Deutschland, Norwegen, Afghanistan: Eine Abschiebung über Umwege sei das, findet die fraktionslose bayerische Landtagsabgeordnete Claudia Stamm. Rechtlich könne man den Behörden zwar nichts vorwerfen, sagte sie, „aber inhaltlich ist das natürlich eine Farce.“ Auch Ulrike Seemann-Katz, Sprecherin des Flüchtlingsrats Mecklenburg-Vorpommern, kritisiert die Bundesregierung: Sie mache sich „unglaubwürdig, wenn sie die Abschiebung nach Afghanistan von Deutschland aus aussetze, dann aber über diese Kettenabschiebung ermögliche“.

Das Innenministerium in Mecklenburg-Vorpommern verweist auf das Dublin-Verfahren. Die Landesregierung habe in diesen Fällen „keine Kenntnis über das weitere Verfahren im zuständigen EU-Mitgliedstaat“. Dass Norwegen die Sicherheitslage ganz anders einschätzt, spielt offenbar keine Rolle.
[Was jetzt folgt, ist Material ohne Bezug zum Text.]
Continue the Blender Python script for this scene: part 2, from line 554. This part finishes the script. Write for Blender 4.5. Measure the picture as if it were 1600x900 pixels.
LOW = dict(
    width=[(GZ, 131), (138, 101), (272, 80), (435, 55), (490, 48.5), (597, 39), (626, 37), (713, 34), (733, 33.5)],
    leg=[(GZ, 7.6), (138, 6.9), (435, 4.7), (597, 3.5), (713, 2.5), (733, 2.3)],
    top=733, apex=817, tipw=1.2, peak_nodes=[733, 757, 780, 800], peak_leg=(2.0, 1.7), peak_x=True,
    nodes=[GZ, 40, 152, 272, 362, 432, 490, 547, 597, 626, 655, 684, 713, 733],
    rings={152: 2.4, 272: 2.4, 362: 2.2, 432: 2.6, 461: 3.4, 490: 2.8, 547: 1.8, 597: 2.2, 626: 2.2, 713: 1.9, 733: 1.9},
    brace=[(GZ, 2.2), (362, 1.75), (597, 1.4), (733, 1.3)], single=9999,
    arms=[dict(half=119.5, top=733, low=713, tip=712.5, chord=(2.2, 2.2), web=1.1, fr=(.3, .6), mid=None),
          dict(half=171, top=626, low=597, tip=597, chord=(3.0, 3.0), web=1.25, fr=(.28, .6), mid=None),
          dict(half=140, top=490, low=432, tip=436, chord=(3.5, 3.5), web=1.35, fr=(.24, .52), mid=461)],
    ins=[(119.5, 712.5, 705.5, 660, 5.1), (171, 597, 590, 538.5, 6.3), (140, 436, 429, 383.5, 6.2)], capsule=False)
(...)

Die Entscheidung über „eine mögliche Abschiebung nach Afghanistan ist abschließend durch den zuständigen Mitgliedstaat zu treffen und liegt nicht im Einflussbereich Deutschlands“, so ein Sprecher.

 

Zudem teilte gestern (28.6.17) die Links-Fraktion im Bundestag mit, dass im Innenausschuss bekannt geworden ist, dass es ebenfalls bis zur vereinbarten Neubewertung der Lage in Afghanistan einen Entscheidungsstopp im BAMF zu afghanischen Flüchtlingen gibt. Allerdings würden Anhörungen und Vorbereitungen von Entscheidungen weiter erfolgen, ebenso Bescheide und Überstellungen im Rahmen des Dublin-Systems (siehe oben). „Das ist eine überraschende Information“, heißt es in der Mitteilung, „denn erst in der vergangen Woche hatte die Bundesregierung auf eine mündliche Frage der Abgeordneten Ulla Jelpke (LINKE) erklärt, dass Asylverfahren von afghanischen Staatsangehörigen ‚weiter bearbeitet‘ würden – von einem Entscheidungsstopp war dort nicht die Rede, obwohl hiernach ausdrücklich gefragt worden war.“ Jelpke hatte daraufhin öffentlich kritisiert, „dass afghanische Flüchtlinge weiterhin auf der Grundlage veralteter Lageeinschätzungen abgelehnt würden“ und deshalb einen Ablehnungsstopp gefordert. Sie verlangte auch, auch die Ablehnungen afghanischer Flüchtlinge aus den letzten eineinhalb Jahren „dringend überprüft werden“ müssten, da auch sie auf der falschen Lageeinschätzung basierten.

Das Bundesinnenministerium habe dementiert, dass es sich um einen „Entscheidungsstopp“ handele, sondern sprach von einer „Rückpriorisierung“.